少なくとも四半期に一度は報告を行いましょう。金融機関の信頼を獲得し、将来的な融資の可能性を高めることができます。
融資を返済できるだけの利益を出す
企業活動の本質は、金融機関から借りたお金を効果的に運用し、事業活動を通じて利益を生み出すことです。この利益を使って融資を返済し、さらに会社にも利益を残すことが重要です。つまり、借りた金額以上に事業から利益を生み出す経営状態を目指しましょう。

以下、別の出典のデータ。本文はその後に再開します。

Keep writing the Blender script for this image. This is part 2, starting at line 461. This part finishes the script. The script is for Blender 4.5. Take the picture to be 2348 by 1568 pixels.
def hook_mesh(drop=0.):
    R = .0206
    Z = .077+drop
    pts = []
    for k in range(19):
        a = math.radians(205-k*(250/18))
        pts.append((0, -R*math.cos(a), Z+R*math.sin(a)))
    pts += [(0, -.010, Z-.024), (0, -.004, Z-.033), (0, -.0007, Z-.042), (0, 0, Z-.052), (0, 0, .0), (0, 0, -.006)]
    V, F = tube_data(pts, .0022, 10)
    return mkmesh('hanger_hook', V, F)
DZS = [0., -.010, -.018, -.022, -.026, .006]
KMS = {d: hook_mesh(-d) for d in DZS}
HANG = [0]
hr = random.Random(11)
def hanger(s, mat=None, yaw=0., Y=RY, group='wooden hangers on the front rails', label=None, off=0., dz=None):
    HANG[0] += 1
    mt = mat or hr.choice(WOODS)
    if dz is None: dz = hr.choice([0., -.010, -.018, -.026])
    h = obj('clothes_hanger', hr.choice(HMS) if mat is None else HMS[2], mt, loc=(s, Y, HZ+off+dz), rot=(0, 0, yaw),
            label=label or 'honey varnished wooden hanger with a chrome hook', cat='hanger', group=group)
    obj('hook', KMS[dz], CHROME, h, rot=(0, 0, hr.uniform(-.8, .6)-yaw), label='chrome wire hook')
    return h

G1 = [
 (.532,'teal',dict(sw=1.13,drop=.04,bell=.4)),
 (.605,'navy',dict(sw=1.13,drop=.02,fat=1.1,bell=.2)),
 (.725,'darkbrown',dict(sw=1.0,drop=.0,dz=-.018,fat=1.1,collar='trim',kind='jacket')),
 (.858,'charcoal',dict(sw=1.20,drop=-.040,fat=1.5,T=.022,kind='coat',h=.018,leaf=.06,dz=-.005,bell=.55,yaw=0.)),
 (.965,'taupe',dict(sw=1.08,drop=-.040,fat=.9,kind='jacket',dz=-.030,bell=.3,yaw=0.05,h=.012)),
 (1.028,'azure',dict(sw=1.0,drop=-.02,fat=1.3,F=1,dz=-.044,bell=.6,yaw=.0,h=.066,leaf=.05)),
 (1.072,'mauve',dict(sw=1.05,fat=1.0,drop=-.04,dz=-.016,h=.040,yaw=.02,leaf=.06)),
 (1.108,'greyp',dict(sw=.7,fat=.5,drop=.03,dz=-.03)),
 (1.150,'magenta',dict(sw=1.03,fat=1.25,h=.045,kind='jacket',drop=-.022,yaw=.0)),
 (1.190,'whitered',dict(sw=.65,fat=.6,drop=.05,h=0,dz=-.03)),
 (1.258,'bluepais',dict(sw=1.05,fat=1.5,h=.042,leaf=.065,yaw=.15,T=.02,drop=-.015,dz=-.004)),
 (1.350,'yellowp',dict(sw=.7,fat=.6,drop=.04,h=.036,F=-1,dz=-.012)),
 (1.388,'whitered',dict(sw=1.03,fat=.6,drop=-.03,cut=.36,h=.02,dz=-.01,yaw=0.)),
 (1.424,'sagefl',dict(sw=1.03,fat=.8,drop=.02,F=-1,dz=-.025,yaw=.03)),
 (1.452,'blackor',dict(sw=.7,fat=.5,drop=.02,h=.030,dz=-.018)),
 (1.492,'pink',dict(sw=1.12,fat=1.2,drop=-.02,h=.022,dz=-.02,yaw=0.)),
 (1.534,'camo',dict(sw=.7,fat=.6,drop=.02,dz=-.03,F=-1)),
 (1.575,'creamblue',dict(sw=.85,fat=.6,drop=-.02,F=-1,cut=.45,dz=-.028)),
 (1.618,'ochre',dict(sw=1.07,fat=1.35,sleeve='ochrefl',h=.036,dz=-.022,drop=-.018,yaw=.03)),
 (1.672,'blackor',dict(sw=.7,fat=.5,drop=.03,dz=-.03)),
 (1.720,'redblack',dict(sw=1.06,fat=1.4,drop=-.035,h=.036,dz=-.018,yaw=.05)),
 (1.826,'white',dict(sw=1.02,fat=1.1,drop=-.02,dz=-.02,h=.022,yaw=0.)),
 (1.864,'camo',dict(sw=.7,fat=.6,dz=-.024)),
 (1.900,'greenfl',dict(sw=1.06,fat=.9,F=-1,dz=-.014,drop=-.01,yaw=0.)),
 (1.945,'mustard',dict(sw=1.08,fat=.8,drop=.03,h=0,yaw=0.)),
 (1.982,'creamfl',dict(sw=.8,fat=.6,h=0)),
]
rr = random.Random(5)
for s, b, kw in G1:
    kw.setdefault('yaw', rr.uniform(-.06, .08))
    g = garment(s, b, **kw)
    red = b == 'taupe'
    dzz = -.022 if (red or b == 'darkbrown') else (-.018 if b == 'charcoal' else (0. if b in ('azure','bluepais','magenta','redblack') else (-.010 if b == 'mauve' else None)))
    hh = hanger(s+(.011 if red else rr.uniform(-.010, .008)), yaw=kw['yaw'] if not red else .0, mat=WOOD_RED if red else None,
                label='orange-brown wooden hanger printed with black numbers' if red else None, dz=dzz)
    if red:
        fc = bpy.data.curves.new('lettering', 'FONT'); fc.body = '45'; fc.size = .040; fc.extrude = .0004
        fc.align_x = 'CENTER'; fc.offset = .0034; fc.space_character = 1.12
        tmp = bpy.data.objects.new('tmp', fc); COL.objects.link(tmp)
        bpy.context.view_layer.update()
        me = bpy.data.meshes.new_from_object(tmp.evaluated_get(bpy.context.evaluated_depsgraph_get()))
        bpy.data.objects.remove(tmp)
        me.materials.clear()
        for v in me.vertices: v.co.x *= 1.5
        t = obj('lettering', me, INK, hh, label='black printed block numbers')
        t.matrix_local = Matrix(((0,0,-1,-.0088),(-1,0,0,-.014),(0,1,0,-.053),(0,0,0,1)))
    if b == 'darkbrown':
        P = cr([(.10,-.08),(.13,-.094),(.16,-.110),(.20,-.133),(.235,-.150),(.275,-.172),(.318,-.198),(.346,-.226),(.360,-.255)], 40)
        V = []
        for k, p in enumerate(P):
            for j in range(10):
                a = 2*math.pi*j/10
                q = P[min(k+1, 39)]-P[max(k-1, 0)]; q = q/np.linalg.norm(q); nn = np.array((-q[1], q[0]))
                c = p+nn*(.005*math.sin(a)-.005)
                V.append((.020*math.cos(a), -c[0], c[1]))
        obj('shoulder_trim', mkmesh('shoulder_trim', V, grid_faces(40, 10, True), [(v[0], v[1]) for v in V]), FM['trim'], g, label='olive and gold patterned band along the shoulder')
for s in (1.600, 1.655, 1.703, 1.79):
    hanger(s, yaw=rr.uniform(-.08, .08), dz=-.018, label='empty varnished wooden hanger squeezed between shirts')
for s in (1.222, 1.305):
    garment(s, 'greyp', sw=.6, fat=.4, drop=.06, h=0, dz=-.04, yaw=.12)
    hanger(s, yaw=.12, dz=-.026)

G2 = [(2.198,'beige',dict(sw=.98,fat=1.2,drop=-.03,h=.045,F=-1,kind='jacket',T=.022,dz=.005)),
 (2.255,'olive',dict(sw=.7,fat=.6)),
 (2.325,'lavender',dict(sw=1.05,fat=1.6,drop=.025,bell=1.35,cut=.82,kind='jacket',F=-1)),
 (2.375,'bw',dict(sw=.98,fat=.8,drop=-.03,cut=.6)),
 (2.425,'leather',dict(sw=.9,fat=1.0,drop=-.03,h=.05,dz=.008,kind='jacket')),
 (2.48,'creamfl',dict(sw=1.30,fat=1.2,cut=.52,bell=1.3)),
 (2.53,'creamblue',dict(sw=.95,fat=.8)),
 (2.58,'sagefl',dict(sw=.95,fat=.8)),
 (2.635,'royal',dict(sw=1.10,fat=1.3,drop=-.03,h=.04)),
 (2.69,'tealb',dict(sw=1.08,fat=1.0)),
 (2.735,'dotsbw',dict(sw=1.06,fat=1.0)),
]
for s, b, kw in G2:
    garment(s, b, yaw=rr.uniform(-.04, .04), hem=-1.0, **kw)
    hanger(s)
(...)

注意点として、最初から大きく投資するのではなく、小さく始めて事業がうまくいくことが確認できた段階で、大きく投資を行うことが賢明です。一気に多額の融資を受けて全額を投資するのはリスクが高く、ギャンブルに近い行為です。
担当者が変わったら1から説明する
金融機関との関係構築には、長期にわたる取引が重要です。新規の取引よりも、長く取引を続けている会社の方が金融機関にとって安心感があります。良好な関係性を長期にわたって築くことが、双方にとって重要です。
金融機関では、担当者が定期的に変わることがあります。多くの人が、担当者が変わっても過去の情報が引き継がれていると勘違いしていますが、実際にはそうではない場合が多いです。新しい担当者に対しては、初めから丁寧に会社の状況を説明することが必要です。これにより、より良いサポートを受けることが可能になります。
多少金利が高くても信用金庫と取引は続けていく
会社が成長し、より良い条件で銀行から融資を受けられるようになっても、信用金庫との取引を継続することは重要です。信用金庫は特に困難な時に支援を提供する可能性があり、このような取引は「保険」としての価値があります。特に小規模な企業では、信用金庫との取引が倒産を防ぐキーになることもあります。
金利が高くても、信用金庫との取引は継続すべきです。信用金庫は小規模な企業に対して融資を行い、リスクの高い取引をサポートしています。会社の状況が良くなったからといってすぐに取引を切ると、将来的に困った際に支援を受けにくくなる可能性があります。長期的な視点で、今まで支援してくれた金融機関との関係を維持することが望ましいです。
銀行の裏の顔
お客さんが損しても関係ない
銀行は企業に対して融資を行いますが、必ずしも企業の利益を最優先に考えているわけではありません。特にコロナ融資は保証協会によって保証され、銀行にとってはリスクなしで金利収入を得られるため、銀行は必要ない会社にも積極的に融資を行いました。
融資を受けた会社は返済猶予期間(2年から3年)が設けられ、その間は元本の返済も利息の支払いもなく、自由に資金を使うことができました。
しかし、返済期間が始まると、返済能力のない「ゾンビ企業」が増加し、返済のめどが立たない問題が顕在化しました。
銀行はリスクを最小限に抑えるために、保証協会の保証がある融資を積極的に行いました。この結果、返済能力のない多くの企業にも資金が提供され、不良債権が大量発生しました。最終的には、保証協会がその責任を負うことになり、銀行は損をせず、国が損害を負うという状況に陥りました。これは国民全員にとってマイナスの影響を及ぼす事態です。
信用金庫の裏の顔
寄り添ってくれるが利益は出したい
信用金庫は中小企業の味方ですが、信用金庫も企業と同様に利益を出さなければ活動を維持できないため、利益の追求は必須です。
信用金庫は、中小企業を支援する一方で、そのリスクを考慮して利益を確保しようとします。そのため、普通の銀行よりもやや高い金利を設定することがあります。しかし、困った時に救いの手を差し伸べるという点では、中小企業にとって貴重な存在です。
まとめ
金融機関の選択の重要性
中小企業経営において、初期段階での金融機関の選択は非常に重要です。間違った選択をすると、後になって大きな苦労や、困難な状況に直面する可能性があります。多くの経営者が、この選択で後悔するケースが見られます。
正しい金融機関の選び方
金融機関を選ぶ際は、地元の最寄りの銀行に行くといった行き当たりばったりの方法ではなく、自社の状況に最適な金融機関を選ぶべきです。信用銀行、普通の銀行、政府系の金融機関など、様々な選択肢があります。それぞれの特徴を理解し、適切に選択することが、企業の成長を支える鍵となります。
中小企業経営者の皆さん、金融機関の選択は経営に大きな影響を与える重要な決定です。適切な金融機関を選ぶことにより、企業の成長と安定を促進することができます。金融機関の種類と特性を理解し、自社に最適な機関との関係構築を目指しましょう。